Indeed, since 2016 – when the figure stood at £22.7bn – premium income for the London company market has virtually doubled.
The IUA added: “Of course, income does not correspond directly to profitability and our survey does not include claims data. It is clear, however, that London remains an attractive hub for capital providers. New companies continue to be established whilst many others have ambitious growth plans and IUA membership continues to grow.”
And the London and International Insurance Brokers Association (Liiba) chief executive Chris Croft added: “You will see from published results that now is a relatively prosperous time for many London market firms. But the question remains as to how much is this driven by rate rises and how much driven by genuine growth.
”We welcome AM Best upgrading its view of the market but this is no time for complacency. We must maintain focus on the work we have been doing to enhance London’s position in the global market.”
Increased confidence
Jonathan Turner, chief executive of Gallagher Specialty, said London’s performance was good news for its clients around the world.
“AM Best’s move to a positive outlook is a fair reflection of what we are seeing across our customer base,” he explained.

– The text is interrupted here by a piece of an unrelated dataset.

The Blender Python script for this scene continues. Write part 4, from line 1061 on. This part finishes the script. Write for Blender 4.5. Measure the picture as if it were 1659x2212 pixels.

“Many of our insurer partners operating in the London market have ambitious growth targets this year and we have seen a marked increase in competition for new business.
“The increased confidence and broader underwriting appetite is good news for clients as they have more choice and can find cover for even the most distressed risks.
”The current market conditions are also allowing our brokers to look at how we are supporting clients and their risk exposures, with discussions turning to additional cover or enhanced limits, particularly for accounts which have been impacted by high levels of rate increases exacerbated by the underlying inflationary environment of the last 18-24 months.”
However, while the outlook is currently positive, the market’s scale and the volatility of the risks it underwrites provide a challenging backdrop that can change its fortunes in a matter of days.
AM Best said the positive outlook can be impacted by a range of risks and explained that changing climate trends and unmodelled risks presented exposure management challenges. These could be coupled with concerns regarding social and economic inflation in certain business lines.
The rating agency explained: “The London market typically has significant exposure to natural and man-made catastrophes and has historically paid a material portion of losses arising out of major global events.
“The costs of global catastrophes have increased in recent years and secondary perils – including wildfires, convective storms and droughts – are accounting for an increasingly significant portion of global losses.”
The growing threat of cyber risk and the potential exposure that come with it is also cited as a cloud on the horizon, with Best issuing a warning over the risk of “sizeable systemic exposures”.
Interestingly, the market’s modernisation efforts, which have been the subject of hundreds of millions of pounds in investment in recent years around the Blueprint Two initiative could be a force for good, as it is expected to support what Best describes as “technical profitability and market attractiveness”.
Market modernisation and digitalisation will be viewed as a positive and there is little doubt that a reduction in the frictional costs of doing business in London is a must have in the face of competition from rival insurance centres.
However, like many others, Best has not been deaf to concerns that have been raised in the market over its progress.
“Failure to modernise in good time could potentially reduce its appeal,” it added.